Another positive addition to the city was the opening of the 80-hectare, 30-room Cedar Meadows Resort in March 2000. The general manager, Alain Boileau, says that response to the resort has already exceeded his group’s initial expectations. Boileau is encouraged by the announcement of the Shania Twain Centre, and said plans are already underway to expand the hotel. With a busy summer already behind them, Cedar Meadows was preparing feverishly for the Christmas season, where bookings have gone extremely well. Boileau said, “You need to start somewhere. Timmins can be a tourist attraction, and we need to start thinking in a positive way.”

It seems to be working, as though this positive energy is contagious. Kathy Keast, Economic Development Officer with the Timmins Economic Development Corp., says there is a noticeable shift in community confidence. Keast said the new projects are encouraging, to the point where companies are calling wanting to move into the downtown area in anticipation of the call centre opening, and response to the Shania Twain Centre has been extremely positive.
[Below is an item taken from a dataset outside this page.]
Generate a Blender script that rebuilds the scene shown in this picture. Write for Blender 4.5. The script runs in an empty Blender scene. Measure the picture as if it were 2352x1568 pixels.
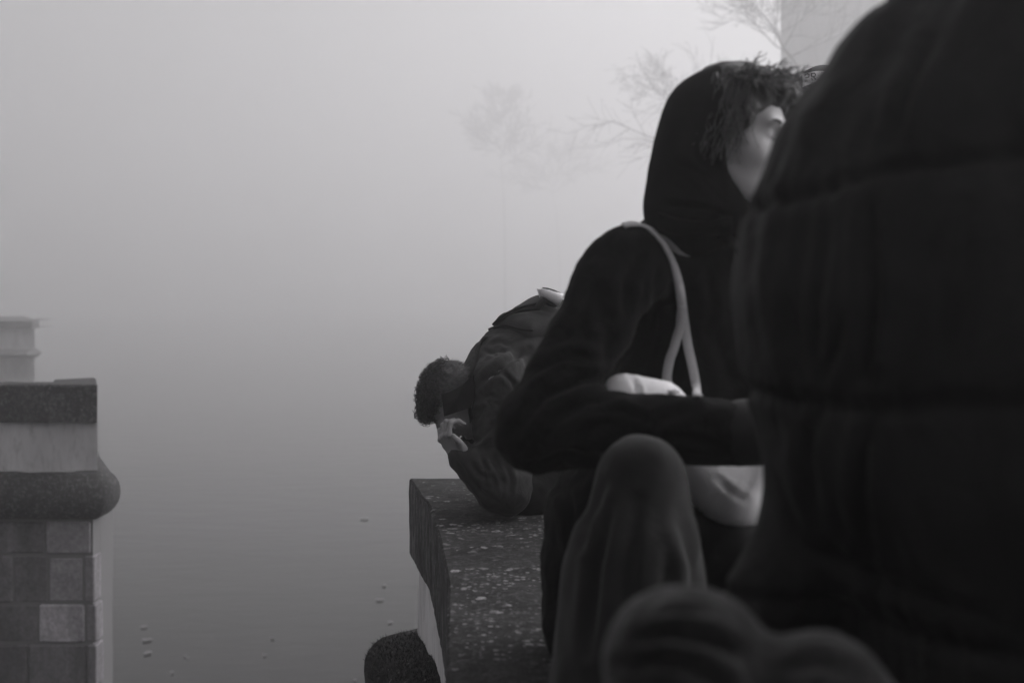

Keast acknowledged the importance of the Kidd expansion, the Shania Twain Centre and the new call centre, but she also mentioned other industries that benefit Timmins and have great potential for development. Kidd has capitalized on its innovative metallurgical technology, and has created a business selling the Kidd Process to copper refineries around the world. The city is even succeeding in using its cold climate as a marketing tool. Toyota and Jaguar have both established their North American Cold Weather Testing facilities in Timmins, and the city is hoping to attract more companies to test in Timmins.

Although it may never have the allure of ‘The City of Lights’, Timmins is growing as a major centre in northern Ontario. Mining will remain strong for at least the next two decades as Kidd digs deeper and deeper. Recent provincial and federal tax incentives will assist in the exploration and development of new mines. New jobs, economic diversification and a boost la Twain to Timmins’ tourism industry have lead to a real sense of optimism. Maybe we should look into the price of lights, just in case!